(250b) Controlled Synthesis of Krogmann's Salt Nanowires on Gold Nanoparticle Seeds for Sensor Applications

This study focuses on the fabrication of hybrid nanostructures using gold nanoparticles (AuNPs) as nucleation seeds in order to control the crystallization of partially oxidized potassium tetracyanoplatinate, also known as Krogmann’s salt. The nanocrystals of the Krogmann’s salt were synthesized using electrochemical method with the aim to have more control over the size and shape based on seed-mediated nucleation.
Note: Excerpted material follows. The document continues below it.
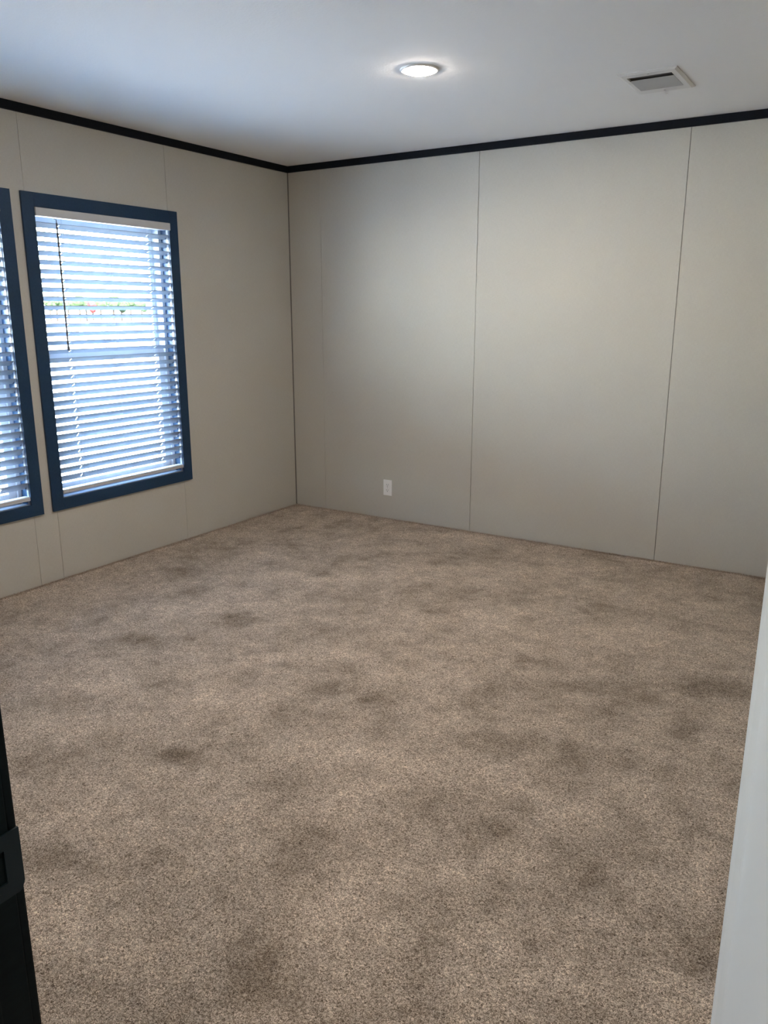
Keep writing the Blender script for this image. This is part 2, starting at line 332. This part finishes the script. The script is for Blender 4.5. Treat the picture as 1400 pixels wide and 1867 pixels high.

The AuNP seeds were prepared on the highly oriented pyrolytic graphite (HOPG) substrate by electrocrystallization method. Aqueous solutions of 0.05 to 1 mM hydrogen tetrachloroaurate (HAuCl₄) with 0.1 mM potassium chloride (KCl) as the supporting electrolyte were prepared. The electrodeposition of the AuNPs was monitored by cyclic voltammetry (CV) and analyzed by Atomic Force Microscopy (AFM). The results show that the most dominant factor to control the AuNP size is the HAuCl₄ concentration. Deposition time and applied potential are the other factors controlling the electrodeposition. The smallest particle size was observed with the lowest HAuCl₄ concentration. The synthesis of the Krogmann’s salt crystals was conducted in 0.07 M of K₂Pt(CN)₄ aqueous solution with a potential pulse of 1.5 V (vs. SCE) for 0.1 s. Needle-shaped crystals with a size range of 600 nm to 5 µm in length and 100 nm  to 500 nm in width were synthesized on the bare HOPG. When the experiment was conducted with the same conditions on the AuNP-decorated HOPG, Nanorods with significantly reduced dimensions were produced. The nanoconfinement effect was contributed to the curvature of the nanoparticle seed. We electrochemically synthesized the Krogmann’s salt nanocrystals on patterned Cr/Au electrodes. The conductivity of the nanocrystals was measured in different vapors. The results show conductivity change upon vapor exposure of our Krogrmann’s salt sensor. Our sensor performance is comparable in response time and sensitivity to commercial vapor sensors. Our work contributes fundamental understanding to seed-mediated nucleation and a low-cost manufacturing method of nanosensors.